Why is that a problem?  Surely "false friends" add verisimilitude.

>and then /ks/ because while /sk/ is allowed in
>the onset, it is very limited in use and borrowing it directly felt

Is there no /ps/ (or /sp/) onset?  How about /ts/?

Just as languages can borrow new phonemes through extended contact, they can borrow new phonotactic possibilities.  I don't know how well it fits Taruven, but the sort of scenario that suggests itself to me as possible is that, after establishment of a pattern that Germanic /sk-/ be borrowed as /ks-/, the rule is analogically generalised to borrowing /sp-/ as /ps-/, even if /ps-/ wasn't licit before.

>A la Portuguese:
>schola > escola
>A la Turkish:
>Smyrna > Ismir

The same strategy, these two.  You could use whatever epenthetic vowel Taruven favours in initial position.

>A la French:
>schola > école

This should I think be off the list, 'cause it's two steps -- there was an intermediate stage with /esk/, just like your Portuguese.
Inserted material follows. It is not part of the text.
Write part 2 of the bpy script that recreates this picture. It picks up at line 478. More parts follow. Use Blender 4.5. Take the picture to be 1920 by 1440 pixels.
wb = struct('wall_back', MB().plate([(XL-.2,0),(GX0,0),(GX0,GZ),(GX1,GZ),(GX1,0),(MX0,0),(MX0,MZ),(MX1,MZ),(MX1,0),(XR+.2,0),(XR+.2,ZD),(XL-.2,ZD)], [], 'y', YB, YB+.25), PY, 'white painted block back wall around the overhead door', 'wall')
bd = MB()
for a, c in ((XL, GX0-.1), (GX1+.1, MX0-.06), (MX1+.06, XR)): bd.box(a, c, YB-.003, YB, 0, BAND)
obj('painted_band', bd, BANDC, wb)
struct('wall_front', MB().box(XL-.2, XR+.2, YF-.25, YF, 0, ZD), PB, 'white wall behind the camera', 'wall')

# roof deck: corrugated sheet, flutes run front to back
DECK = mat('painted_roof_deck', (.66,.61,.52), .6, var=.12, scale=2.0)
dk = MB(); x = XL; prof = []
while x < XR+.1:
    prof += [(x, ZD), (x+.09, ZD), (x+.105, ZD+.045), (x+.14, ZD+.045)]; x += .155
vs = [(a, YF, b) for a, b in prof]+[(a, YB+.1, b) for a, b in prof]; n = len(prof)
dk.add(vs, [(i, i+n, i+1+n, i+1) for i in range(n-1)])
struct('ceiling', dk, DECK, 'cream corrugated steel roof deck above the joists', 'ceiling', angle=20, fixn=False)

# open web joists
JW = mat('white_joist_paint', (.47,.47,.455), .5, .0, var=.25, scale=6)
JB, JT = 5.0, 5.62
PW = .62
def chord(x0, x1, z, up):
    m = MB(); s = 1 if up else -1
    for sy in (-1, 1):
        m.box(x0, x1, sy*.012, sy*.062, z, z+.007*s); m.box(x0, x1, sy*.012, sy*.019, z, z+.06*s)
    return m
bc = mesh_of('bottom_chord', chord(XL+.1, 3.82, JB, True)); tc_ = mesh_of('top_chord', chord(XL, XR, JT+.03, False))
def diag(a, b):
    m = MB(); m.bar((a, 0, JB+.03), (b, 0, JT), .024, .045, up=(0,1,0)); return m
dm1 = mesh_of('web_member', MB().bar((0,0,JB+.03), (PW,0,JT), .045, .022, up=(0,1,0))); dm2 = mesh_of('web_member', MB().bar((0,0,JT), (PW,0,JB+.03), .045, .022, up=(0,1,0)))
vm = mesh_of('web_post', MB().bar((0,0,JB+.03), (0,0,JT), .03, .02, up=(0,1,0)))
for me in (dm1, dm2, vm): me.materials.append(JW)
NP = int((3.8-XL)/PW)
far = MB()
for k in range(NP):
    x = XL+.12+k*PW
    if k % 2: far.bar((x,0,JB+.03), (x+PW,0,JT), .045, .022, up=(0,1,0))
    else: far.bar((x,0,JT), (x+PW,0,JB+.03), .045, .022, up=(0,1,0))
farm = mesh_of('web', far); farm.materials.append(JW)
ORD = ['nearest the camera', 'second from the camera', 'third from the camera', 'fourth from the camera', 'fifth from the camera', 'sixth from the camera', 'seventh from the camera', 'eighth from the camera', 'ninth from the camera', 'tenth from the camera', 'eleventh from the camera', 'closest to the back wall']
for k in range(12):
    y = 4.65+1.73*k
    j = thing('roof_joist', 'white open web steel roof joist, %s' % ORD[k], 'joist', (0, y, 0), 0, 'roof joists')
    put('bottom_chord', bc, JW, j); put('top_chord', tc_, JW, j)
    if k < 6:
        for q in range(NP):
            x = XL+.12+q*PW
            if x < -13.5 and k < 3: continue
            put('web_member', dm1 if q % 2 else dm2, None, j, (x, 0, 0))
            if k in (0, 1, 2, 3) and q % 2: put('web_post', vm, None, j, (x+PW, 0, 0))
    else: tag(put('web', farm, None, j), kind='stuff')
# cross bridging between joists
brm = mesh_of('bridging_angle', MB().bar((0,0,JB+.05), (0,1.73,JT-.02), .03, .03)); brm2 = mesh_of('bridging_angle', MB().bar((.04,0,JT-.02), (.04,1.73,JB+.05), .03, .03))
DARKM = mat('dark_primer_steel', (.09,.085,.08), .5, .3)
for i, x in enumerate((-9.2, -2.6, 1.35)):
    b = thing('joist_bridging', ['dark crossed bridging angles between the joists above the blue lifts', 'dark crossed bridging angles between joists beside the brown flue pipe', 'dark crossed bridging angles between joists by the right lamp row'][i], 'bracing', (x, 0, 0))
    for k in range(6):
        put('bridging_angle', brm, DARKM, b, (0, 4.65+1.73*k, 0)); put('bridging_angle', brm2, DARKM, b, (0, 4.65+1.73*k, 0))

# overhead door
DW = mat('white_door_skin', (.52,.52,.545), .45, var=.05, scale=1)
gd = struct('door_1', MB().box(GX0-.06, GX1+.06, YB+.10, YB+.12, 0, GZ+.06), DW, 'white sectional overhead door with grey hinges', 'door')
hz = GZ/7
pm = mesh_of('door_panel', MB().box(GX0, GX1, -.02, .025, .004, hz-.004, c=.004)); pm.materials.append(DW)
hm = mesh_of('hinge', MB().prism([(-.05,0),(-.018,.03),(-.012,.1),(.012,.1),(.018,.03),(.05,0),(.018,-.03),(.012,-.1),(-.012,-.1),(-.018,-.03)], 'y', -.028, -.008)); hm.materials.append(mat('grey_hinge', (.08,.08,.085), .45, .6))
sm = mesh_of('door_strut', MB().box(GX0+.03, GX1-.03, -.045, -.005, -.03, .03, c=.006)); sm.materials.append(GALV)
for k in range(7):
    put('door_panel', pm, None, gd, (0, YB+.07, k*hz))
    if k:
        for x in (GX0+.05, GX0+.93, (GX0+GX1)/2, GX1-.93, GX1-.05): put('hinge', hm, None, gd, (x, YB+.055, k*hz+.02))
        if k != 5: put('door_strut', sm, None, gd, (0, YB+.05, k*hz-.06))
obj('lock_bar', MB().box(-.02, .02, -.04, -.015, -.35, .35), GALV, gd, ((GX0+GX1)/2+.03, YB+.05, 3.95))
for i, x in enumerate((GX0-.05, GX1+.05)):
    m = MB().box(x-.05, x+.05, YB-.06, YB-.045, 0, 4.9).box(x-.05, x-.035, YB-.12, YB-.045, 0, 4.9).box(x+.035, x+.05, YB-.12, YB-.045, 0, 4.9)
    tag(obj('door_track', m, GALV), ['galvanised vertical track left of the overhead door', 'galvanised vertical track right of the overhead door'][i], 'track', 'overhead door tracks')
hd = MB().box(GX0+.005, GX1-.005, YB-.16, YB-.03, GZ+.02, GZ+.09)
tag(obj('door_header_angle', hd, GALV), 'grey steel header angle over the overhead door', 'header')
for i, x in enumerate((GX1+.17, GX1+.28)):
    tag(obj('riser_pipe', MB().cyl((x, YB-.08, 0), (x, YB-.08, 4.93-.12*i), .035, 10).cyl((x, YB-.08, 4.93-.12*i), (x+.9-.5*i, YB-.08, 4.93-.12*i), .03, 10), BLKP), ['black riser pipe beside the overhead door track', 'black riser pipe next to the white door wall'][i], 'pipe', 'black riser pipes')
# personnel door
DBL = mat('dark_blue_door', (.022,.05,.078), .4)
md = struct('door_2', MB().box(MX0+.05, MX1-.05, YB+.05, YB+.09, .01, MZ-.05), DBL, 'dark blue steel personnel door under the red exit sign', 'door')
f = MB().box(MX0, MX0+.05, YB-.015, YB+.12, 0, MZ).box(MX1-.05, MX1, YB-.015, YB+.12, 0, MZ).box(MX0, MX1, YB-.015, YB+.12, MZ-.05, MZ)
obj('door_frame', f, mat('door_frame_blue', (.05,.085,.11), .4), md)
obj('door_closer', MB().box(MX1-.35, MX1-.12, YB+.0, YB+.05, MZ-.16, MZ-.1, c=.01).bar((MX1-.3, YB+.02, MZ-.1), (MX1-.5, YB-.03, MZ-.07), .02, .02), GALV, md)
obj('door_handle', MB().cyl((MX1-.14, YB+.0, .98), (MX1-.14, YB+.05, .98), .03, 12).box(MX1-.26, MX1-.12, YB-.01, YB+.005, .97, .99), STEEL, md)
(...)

>There are no doubt a lot more, though a quick glance at wikipedia didn't
>turn up a quotable example of inserting a vowel between the difficult
>consonants, like so:
>starran > satarran

IE didn't tend to do this -- *s+stop clusters seem to have originally behaved in some ways as if unitary
and one doesn't tend to split a unitary consonant by a vowel.  

But Persian e.g. does it!  E.g. PIE *h2ster- >> P _setâre_ 'star', Old Iranian *spaita- >> P _sefid_ 'white'.

>At this point I think I need more examples. What do your conlangs do? Do
>you have a master plan for how to transmogrify various words from
>various languages into your conlangs or do you handle each case separately?

I like the master-plan approach for any substantial donor language.  But I've never had a conlang where the number of such schemata I've needed has gotten as large as "various": it's been one or two, in the case of two maybe with one of the donors being mediated by the other.  (None of my conlangs has a setting which makes possible that they could be in contact with languages *here*.)